Inflationary Cosmology with Quantum Gravitational Effects and the Swampland Conjectures

TL;DR

This paper investigates whether quantum gravitational effects, modeled via nonlinear dispersion relations, can reconcile single-field inflation models with swampland conjectures and observational data by modifying perturbation spectra.

Contribution

It demonstrates that quantum gravitational effects can alter perturbation amplitudes, potentially reducing the tensor-to-scalar ratio and easing conflicts with swampland criteria.

Findings

Quantum gravitational effects significantly modify scalar and tensor spectra.

Modifications can either increase or decrease perturbation amplitudes.

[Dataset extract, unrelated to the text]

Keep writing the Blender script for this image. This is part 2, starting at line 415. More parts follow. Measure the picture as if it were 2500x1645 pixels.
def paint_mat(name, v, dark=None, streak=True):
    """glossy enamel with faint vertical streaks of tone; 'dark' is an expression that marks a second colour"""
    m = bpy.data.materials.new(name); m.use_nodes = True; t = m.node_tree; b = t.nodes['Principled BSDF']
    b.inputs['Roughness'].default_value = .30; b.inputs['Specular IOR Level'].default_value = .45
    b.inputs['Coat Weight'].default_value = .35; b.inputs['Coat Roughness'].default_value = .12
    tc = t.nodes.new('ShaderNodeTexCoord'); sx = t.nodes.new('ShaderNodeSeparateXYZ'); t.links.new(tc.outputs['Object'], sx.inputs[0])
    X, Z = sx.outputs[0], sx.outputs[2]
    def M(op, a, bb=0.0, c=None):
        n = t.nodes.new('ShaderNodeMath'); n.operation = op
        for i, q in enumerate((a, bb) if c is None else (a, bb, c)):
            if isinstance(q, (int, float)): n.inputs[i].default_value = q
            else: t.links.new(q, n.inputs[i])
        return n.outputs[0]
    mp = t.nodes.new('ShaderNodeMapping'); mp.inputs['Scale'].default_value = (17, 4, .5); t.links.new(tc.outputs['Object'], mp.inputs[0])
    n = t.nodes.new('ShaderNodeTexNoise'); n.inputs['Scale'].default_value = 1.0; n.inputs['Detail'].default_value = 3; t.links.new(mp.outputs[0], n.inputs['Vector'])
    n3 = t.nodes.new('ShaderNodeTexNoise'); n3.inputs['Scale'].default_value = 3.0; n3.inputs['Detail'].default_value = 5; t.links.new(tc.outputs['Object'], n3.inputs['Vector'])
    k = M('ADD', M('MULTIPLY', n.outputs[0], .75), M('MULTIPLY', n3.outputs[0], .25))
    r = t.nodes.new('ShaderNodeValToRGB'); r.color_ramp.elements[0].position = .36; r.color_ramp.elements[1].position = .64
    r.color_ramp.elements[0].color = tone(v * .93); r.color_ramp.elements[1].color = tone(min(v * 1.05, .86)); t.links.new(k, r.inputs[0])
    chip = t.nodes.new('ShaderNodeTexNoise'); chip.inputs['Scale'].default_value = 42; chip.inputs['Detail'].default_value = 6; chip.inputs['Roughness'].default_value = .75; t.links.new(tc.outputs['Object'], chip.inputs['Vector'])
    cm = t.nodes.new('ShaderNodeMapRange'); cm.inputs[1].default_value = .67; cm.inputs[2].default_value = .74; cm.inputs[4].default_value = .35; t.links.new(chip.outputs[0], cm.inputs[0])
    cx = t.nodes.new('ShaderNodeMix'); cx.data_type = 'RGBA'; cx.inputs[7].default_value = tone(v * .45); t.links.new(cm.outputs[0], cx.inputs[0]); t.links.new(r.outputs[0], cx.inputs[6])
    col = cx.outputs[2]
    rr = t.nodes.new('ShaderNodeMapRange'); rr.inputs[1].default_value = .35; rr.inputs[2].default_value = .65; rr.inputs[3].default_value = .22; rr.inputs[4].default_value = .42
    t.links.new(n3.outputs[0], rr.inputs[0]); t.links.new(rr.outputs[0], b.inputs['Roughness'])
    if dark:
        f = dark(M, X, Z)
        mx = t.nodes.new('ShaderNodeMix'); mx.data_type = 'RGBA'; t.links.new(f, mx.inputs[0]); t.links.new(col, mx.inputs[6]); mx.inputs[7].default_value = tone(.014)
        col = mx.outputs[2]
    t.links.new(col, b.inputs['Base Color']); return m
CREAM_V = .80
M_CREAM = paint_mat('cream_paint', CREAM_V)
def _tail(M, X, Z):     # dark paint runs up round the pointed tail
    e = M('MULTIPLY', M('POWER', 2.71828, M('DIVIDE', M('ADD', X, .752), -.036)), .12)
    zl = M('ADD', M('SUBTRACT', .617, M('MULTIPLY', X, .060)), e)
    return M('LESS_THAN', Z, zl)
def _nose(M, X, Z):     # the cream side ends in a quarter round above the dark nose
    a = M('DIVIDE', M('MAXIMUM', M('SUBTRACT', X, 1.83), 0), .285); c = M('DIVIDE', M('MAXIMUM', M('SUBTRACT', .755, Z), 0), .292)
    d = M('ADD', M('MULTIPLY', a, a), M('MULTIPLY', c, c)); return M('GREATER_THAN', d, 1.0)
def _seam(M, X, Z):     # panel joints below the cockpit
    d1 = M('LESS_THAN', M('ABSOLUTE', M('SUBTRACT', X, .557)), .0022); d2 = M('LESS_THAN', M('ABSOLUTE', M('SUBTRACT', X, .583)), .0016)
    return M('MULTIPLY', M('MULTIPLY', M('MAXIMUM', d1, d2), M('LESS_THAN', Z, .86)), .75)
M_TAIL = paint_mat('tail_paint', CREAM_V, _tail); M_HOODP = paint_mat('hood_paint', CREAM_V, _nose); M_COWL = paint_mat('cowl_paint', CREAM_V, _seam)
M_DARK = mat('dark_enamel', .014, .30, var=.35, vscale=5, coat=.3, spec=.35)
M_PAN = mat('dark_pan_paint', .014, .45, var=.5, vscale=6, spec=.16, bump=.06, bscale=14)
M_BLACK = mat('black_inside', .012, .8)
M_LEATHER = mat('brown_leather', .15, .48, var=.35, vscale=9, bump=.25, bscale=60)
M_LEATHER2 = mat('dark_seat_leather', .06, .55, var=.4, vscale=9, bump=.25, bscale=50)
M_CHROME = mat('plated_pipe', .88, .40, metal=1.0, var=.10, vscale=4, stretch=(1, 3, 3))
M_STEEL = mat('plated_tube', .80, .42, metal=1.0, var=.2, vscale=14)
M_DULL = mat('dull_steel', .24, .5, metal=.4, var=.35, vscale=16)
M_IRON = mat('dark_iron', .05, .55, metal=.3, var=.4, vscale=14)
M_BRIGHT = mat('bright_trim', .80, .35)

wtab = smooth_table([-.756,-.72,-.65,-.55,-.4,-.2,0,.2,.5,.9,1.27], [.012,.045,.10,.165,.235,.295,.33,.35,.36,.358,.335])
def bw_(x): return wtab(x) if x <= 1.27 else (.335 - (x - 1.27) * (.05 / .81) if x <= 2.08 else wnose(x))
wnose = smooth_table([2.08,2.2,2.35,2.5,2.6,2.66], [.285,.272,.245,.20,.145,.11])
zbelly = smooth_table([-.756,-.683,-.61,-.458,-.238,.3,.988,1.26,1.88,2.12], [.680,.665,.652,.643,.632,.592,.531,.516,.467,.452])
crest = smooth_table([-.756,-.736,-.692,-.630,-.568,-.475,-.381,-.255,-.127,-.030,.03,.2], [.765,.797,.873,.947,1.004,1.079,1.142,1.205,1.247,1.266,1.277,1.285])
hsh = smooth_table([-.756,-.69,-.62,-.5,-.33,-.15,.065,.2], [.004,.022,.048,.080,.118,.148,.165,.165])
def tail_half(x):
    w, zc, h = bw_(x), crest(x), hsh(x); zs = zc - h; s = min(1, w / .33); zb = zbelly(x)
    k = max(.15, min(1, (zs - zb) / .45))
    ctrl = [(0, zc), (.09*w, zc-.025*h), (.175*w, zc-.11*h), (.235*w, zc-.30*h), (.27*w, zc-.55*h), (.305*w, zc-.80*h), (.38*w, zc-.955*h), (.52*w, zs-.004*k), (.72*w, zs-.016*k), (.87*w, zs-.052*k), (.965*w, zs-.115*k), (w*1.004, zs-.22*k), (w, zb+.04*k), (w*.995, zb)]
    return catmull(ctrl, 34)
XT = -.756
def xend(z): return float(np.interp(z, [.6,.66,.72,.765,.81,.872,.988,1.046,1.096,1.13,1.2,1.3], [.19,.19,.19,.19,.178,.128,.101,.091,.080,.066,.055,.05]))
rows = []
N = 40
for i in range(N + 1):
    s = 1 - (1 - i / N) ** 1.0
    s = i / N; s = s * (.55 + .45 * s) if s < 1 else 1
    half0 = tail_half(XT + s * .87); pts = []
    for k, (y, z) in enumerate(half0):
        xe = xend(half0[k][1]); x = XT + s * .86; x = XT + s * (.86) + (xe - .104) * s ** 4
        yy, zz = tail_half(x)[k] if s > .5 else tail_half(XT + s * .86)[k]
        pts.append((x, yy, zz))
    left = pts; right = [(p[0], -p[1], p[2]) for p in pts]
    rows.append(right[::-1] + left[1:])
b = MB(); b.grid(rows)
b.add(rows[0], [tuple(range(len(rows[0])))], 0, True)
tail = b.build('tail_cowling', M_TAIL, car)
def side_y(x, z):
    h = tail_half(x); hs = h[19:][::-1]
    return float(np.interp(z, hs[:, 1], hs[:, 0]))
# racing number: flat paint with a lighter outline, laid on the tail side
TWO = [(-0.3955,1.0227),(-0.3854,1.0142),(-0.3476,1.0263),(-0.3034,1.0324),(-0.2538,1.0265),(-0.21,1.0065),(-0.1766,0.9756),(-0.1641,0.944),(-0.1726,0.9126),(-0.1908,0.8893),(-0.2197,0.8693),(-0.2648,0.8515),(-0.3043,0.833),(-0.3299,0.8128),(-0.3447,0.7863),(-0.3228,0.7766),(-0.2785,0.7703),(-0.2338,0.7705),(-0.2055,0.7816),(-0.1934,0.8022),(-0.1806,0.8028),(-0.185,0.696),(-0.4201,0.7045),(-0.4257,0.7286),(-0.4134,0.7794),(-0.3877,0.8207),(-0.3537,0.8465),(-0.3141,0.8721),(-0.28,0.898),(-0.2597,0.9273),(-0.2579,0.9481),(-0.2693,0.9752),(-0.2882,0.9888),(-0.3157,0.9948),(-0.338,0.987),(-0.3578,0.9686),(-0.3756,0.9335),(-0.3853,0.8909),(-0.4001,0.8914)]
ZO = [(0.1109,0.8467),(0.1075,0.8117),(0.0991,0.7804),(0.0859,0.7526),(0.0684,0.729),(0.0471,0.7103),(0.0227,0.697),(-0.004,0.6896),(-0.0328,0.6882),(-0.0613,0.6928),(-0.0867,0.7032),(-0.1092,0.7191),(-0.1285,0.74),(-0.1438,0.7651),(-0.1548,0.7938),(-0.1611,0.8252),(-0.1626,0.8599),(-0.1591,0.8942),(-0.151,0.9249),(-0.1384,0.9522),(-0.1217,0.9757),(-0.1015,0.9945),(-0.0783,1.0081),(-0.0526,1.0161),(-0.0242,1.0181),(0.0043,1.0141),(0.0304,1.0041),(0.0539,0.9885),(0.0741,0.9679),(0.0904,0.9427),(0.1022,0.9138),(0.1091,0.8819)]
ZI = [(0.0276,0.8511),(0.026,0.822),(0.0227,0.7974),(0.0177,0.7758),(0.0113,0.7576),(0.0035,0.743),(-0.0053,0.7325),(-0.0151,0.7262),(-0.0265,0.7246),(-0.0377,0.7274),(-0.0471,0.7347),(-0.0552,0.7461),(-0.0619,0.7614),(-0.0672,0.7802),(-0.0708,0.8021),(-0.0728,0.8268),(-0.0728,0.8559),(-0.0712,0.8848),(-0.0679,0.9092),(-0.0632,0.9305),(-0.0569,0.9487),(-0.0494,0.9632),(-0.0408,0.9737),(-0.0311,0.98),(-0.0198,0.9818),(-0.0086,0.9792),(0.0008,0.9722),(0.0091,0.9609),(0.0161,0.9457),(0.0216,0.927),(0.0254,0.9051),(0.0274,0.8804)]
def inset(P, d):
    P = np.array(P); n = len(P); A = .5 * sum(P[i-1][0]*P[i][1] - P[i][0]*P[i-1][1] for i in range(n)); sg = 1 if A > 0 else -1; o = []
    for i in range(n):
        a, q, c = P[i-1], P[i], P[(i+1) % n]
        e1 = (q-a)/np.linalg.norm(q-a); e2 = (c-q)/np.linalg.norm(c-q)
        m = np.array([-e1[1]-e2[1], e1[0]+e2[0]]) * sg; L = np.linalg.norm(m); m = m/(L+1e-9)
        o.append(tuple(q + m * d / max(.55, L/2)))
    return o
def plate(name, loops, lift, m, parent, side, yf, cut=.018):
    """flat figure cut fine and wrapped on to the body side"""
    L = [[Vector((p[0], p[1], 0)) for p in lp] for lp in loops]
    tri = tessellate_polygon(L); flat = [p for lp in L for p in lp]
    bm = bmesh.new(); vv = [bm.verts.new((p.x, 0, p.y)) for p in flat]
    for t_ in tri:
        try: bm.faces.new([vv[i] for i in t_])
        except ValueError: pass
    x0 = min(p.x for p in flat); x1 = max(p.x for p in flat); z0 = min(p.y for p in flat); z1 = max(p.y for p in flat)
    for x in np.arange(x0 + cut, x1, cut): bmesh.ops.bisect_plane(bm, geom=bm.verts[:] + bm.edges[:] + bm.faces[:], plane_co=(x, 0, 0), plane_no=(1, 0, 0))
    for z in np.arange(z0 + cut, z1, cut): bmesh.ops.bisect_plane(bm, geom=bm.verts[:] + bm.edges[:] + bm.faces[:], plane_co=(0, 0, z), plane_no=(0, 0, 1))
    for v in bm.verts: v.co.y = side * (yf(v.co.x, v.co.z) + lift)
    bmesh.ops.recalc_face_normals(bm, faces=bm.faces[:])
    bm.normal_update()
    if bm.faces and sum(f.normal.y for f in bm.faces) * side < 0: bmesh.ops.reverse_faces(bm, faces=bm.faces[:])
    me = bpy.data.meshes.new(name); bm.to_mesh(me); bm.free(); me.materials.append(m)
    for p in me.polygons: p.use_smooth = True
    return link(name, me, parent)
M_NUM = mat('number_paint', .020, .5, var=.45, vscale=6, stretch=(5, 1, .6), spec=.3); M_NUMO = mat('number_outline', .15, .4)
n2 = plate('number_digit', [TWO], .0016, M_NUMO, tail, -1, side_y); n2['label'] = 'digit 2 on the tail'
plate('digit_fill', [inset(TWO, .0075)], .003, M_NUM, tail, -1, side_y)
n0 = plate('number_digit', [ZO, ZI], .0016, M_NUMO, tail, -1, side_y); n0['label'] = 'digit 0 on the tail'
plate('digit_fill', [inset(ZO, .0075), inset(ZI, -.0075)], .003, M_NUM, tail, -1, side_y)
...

These effects help reconcile inflation models with swampland conjectures and observations.

Abstract

Recently proposed two swampland criteria that arising from string theory landscape lead to the important challenge of the realization of single-field inflationary models. Especially one of swampland criteria which implies a large tensor-to-scalar ratio is strongly in tension with recent observational results. In this paper, we explore the possibility if the swampland conjectures could be compatible with single-field inflationary scenarios if the effects due to the quantum theory of gravity are considered. We show that the quantum gravitational effects due to the nonlinear dispersion relation provides significant modifications on the amplitude of both the scalar and tensor perturbation spectra. Such modifications could be either raise or reduce the perturbation spectra depending on the values of the parameters in the nonlinear terms of the dispersion relations. Therefore, these effects can reduce the tensor-to-scalar ratio to a smaller value which helps to relax the tension between the swampland conjecture and observational data.